Oh, thanks a lot.. After all you've done I feel like a loser. I did Nothing the past year.
Keep at it! I know you'll do great.
Looking ahead 2 years seems like a long uphill battle, when in the long-term it is only a blip on the screen. I know you can do it and you will do it well. You had the best training and the greatest example set by your parents. They are still rooting for you; your guardian angels. My prayers are with you. Love from your aunt.
You are more than welcome to our prayers. Education is a never-ending process for those who want to improve themselves. At 61, I am still learning. You are a lucky man to have such a great family and an understanding employer. I hope the next two years fly by and you graduate cum laude. Then you can watch the rewards roll in.
Sending positive energy your way!
wow, its awesome all that you do...NO way would I be able to do all that. I did college right after high school. It wa sone thing my parents insisted in and worked overtime to pay for. I am so grateful for that, i know I couldnt do school now. I cant even sit through a work meeting without falling asleep! Keep up the good work :)
Also thanks for all the kind words. I feel bad bitching about my life when i read all you are going though :)
Wow Sushi,
This is quite the post. You rock man!
Burning both ends of the candle? It's what you do. And no-one does it like you man.
Just keep on keeping on and it all falls into place.
I am a house wife with no job and struggle with my schoolwork! I am amazed how well you do it. I am two finals away from halfway..
We should offer each other prayers!
Superwoman - :) I love you. Thanks for all you do that makes it possible for me to do what I do.
Tug - Thanks being tired comes along with what I'm doing, but the hardest part is not being home much during the week to enjoy the kids.
Nobody - Nonsense, you made a sweet antenna just last week. One that I'm a little jealous of. I need to get my general.
g'ma nasus - Yah, Whenever I try to find more time to squeeze something in, I look back to how mom did it.
Dave - Lucky Indeed. I know it and I'm grateful to have such a great family and an employer that lets me work weird hours etc..
Midleah - Positive energy, yes lots of that thank you!
Mel - I think this is quite possibly the hardest thing I've done. But I think it will be worth it. As far as what your going through right now with everything I don't think I would trade places. I've been in similar spots and it was NOT FUN. Its OK to vent. Please please don't feel bad if you do. So mentally this is the hardest thing I've done some of the hardest emotional times were in a spot pretty similar to yours.

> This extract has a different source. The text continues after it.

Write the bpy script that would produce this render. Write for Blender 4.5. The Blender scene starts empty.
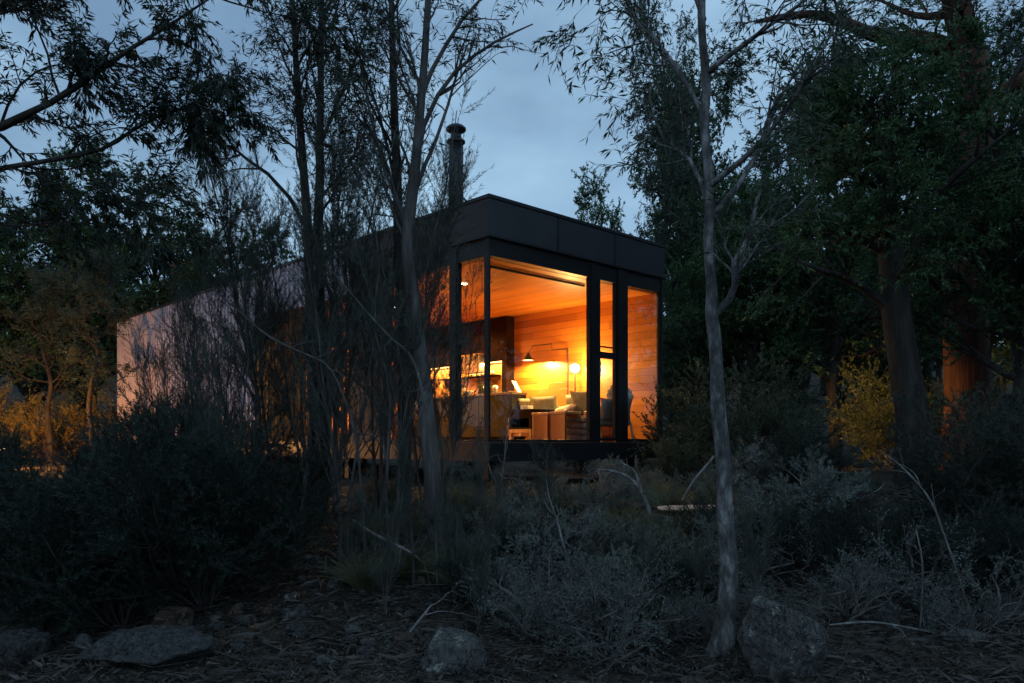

TrknDude - Thanks, as usual your too kind. One of the kindest people I've met in fact.
LaC - Its a deal we'll trade prayers/karma/positive energy. And as for being "just a housewife" I don't know if there is such a thing. The hardest place for me to study is home, I want to spend time with the kids and Superwoman and I rarely get anything done unless I stay up pretty late to do it. I totally respect what your are doing. So it sounds like you are almost done with Geometry? Good luck on your final!
And to all of you - Thank you for the Prayer/thoughts/positive energy/karma/mojo or anything I left out. I'll do my best to return the same to you, after all you deserve it!